A partir de 2019, o compositor engatou uma sequência invejável de lançamentos anuais, numa espécie de primavera tardia. Mas calma, não, esse período não me pareceu ser sobre buscar hits ou o sucesso que deixou, por opção, passar nos anos 1970, mas sobre uma urgência de criação, sobre esvaziar a fonte de ideias que a vida e, quem sabe, o período de isolamento tanto preencheram. Lô sempre falou sobre seu amor pela composição, como se fosse parte da sua concepção do que é estar vivo, e nos últimos anos colocou pra jogo tudo o que estava guardando.

A partir do álbum Rio da Lua, Lô Borges iniciou uma sequência de lançamentos, desafiando a lógica da indústria que hoje preza por singles, entregando álbuns completos, com conceito, e periodicidade anual. Sua produção se tornou mais fluida, mas manteve o espírito colaborativo, estabelecendo parcerias inéditas como a com o cantor Zeca Baleiro, com quem assinou seu último disco, Céu de Giz, lançado em agosto deste ano.

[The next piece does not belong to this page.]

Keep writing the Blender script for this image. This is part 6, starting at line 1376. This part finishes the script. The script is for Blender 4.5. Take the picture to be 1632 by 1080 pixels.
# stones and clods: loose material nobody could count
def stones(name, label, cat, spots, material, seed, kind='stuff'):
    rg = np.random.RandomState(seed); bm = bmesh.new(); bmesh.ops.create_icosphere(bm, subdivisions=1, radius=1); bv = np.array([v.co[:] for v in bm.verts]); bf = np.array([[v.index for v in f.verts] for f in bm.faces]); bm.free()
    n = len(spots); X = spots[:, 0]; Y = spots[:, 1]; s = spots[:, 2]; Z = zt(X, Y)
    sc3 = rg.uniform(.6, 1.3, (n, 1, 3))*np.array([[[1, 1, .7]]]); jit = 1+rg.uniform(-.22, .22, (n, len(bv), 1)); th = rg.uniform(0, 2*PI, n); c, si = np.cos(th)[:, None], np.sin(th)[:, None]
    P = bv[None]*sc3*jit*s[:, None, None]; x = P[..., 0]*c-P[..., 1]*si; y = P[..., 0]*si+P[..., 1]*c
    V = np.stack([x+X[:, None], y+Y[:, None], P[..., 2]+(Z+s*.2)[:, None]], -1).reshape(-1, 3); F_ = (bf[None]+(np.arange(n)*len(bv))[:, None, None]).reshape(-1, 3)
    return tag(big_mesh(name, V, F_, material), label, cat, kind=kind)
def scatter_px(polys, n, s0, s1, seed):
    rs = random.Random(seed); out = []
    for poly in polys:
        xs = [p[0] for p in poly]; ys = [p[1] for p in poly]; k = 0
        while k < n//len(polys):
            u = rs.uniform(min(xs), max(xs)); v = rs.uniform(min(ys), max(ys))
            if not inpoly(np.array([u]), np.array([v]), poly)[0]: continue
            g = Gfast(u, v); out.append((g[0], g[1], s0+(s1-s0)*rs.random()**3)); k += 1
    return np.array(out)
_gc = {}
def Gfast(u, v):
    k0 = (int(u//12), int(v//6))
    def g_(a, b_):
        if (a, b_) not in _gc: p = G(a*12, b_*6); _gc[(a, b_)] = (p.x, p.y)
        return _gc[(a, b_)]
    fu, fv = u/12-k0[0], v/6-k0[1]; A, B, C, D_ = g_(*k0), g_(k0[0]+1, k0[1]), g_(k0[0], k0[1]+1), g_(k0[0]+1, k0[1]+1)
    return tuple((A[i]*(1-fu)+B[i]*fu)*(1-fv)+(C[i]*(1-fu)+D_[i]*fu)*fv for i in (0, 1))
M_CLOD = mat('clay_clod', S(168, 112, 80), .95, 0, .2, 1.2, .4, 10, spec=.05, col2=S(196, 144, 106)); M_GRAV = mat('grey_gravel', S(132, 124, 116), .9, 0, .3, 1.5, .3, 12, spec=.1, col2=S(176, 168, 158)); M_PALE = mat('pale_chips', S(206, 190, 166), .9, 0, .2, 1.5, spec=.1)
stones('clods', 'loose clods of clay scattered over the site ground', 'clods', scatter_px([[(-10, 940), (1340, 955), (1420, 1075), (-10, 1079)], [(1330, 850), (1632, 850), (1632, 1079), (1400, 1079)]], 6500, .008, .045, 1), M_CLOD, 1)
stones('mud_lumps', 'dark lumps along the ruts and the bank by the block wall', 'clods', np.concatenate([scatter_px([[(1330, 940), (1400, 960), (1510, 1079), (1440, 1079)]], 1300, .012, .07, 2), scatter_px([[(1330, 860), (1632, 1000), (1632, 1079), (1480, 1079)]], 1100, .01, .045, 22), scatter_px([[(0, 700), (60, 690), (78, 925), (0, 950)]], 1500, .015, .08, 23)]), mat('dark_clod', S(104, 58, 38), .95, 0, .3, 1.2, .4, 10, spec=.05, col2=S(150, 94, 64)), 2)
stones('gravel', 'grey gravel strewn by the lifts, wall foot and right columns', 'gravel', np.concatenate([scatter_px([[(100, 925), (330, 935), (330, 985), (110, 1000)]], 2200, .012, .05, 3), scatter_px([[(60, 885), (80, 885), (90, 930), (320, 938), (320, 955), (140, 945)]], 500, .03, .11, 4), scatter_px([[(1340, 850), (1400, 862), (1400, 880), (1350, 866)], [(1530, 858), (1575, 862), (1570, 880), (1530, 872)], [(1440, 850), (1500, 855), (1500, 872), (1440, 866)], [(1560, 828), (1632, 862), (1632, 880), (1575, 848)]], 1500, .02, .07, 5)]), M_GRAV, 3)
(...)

Em sete anos foram sete discos: Rio da Lua (2019), Dínamo (2020), Chama Viva (2021), Nuvem Cigana (2022), Aforismos (2023), Tobogã (2024) e o já citado Céu de Giz (2025). Neles, parcerias com Paulinho Moska, Beto Guedes, Fernanda Takai e Manuela Costa.
Apesar da hiperprodutividade, me parece que essa fase final não foi um retorno aos holofotes, mas o atestado de que Lô Borges havia resolvido o conflito entre o artista e o mundo. Ele compunha por vocação, por um diálogo interno com a música, e não para cumprir contratos ou expectativas. Em entrevista à União Brasileira de Compositores, Lô declarou: "não consigo parar de compor. tenho fascínio pelo desconhecido. Compor é como amolar faca: se fico muito tempo sem criar, ela fica cega."

Lô Borges deixa o legado de um artista que ensinou que é possível trilhar um caminho de artístico colossal mesmo que desafiando as regras do espetáculo. O Disco do Tênis, que deveria ter sido sua aposentadoria precoce, foi um ato de resistência pública. E ao final da vida, nos recompensou colocando no mundo tudo o que estava guardando. Difícil é cumprir o pedido “se eu morrer não chore não”, já que só de ouvir as composições os olhos já enchem de lágrima.